When is $X_1^{a_1} \cdots X_n^{a_n}-1$ irreducible?

Question

Let $F$ be a field, and $a_1, ... , a_n \geq 1$ integers. When is the polynomial $$f = X_1^{a_1} \cdots X_n^{a_n}-1$$ irreducible in $F[X_1, ... ,X_n]$?

I believe this should be the case if and only if $d = \gcd(a_1, ... , a_n) = 1$. At least for $F = \mathbb{C}$, the examples I've computed indicate this to be true.

If $d > 1$, then $f$ is not irreducible, since $$f = (X_1^{a_1/d} \cdots X_n^{a_n/d} - 1)[\sum\limits_{i=0}^{d-1} (X_1^{a_1/d} \cdots X_n^{a_n/d})^i]$$

I haven't been able to show the converse yet.

Answer 1

Thanks to darij grinberg for the following approach. Here are the details written out:

(1): Let $R = F[X_1, ... , X_n], S = \{ (X_1 \cdots X_n)^t : t \geq 0 \}$. Then $f$ is irreducible in $R$ if and only if it is irreducible in $S^{-1}R = F[X_1, X_1^{-1}, ... , X_n, X_n^{-1}]$.

Since $R$ is a Noetherian unique factorization domain, so is $S^{-1}R$. If $f$ is irreducible in $R$, then it generates a prime ideal $Rf$, and the extension of this ideal to $S^{-1}R$ remains prime, because $Rf \cap S$ is empty.

Conversely, if $f$ is irreducible in $S^{-1}R$, then it generates a prime ideal $\mathfrak p$ of $S^{-1}R$, because $S^{-1}R$ is a unique factorization domain. For the inclusion map $R \rightarrow S^{-1}R$, $Rf$ is the contraction of its extension to $S^{-1}R$. This extension is $\mathfrak p$, so $Rf$ is a prime ideal of $R$, hence $f$ is irreducible.

(2): If $A = (\alpha_{ij}) \in \textrm{GL}_n(\mathbb{Z})$, then $A$ induces a bijection $\mathbb{Z}^n \rightarrow \mathbb{Z}^n$, which induces an $F$-linear automorphism $\phi$ of $S^{-1}R$, because $X_1^{a_1} \cdots X_n^{a_n} : a_i \in \mathbb{Z}$ is an $F$-basis for $S^{-1}R$. The only thing that isn't clear is that this is actually a ring homomorphism. To show this, it suffices to show that $\phi$ preserves multiplication of monomials. But this follows from the fact that $A(v+w) = Av+Aw$, where $v, w \in \mathbb{Z}^n$.
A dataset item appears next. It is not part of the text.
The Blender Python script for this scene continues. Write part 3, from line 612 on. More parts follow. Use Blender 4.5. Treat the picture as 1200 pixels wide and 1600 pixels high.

(3): If $a_1, ... , a_n$ are relatively prime integers, there is an $A \in \textrm{GL}_n(\mathbb{Z})$ which maps $(a_1, ... , a_n)$ to $(1, 0, ... , 0)$.

See this answer Information about Problem. Let $a_1,\cdots,a_n\in\mathbb{Z}$ with $\gcd(a_1,\cdots,a_n)=1$. Then there exists a $n\times n$ matrix $A$ ...

(4): The converse I mentioned in my question: since the GCD $d$ is equal to $1$, we can find an $A$ as in (3), hence a ring isomorphism $\phi$ which maps $f$ to $X_1 - 1$. Since $X_1 - 1$ is irreducible in $R$, it is so in $S^{-1}R$, hence $f$ is irreducible in $S^{-1}R$, hence in $R$.

Answer 2

This is true, and can be seen easily using the Newton polytope of the polynomial and Minkowski sum of polytopes, look for this.

Try to prove that if $F=G*H$, then all the exponents $(b_1,...,b_n)$ of $G$ and $H$ must belong to the segment joining $(0,...,0)$ and $(a_1,...,a_n)$.

Hint: Prove that

1. Both $G$ and $H$ have nonzero constant term.
2. If $G$ has a monomial that does not belong to the segment $\overline{(0,\ldots,0)(a_1,\ldots,a_n)}$ then $F$ has at least a monomial that is not in the segment $\overline{(0,\ldots,0)(a_1,\ldots,a_n)}$.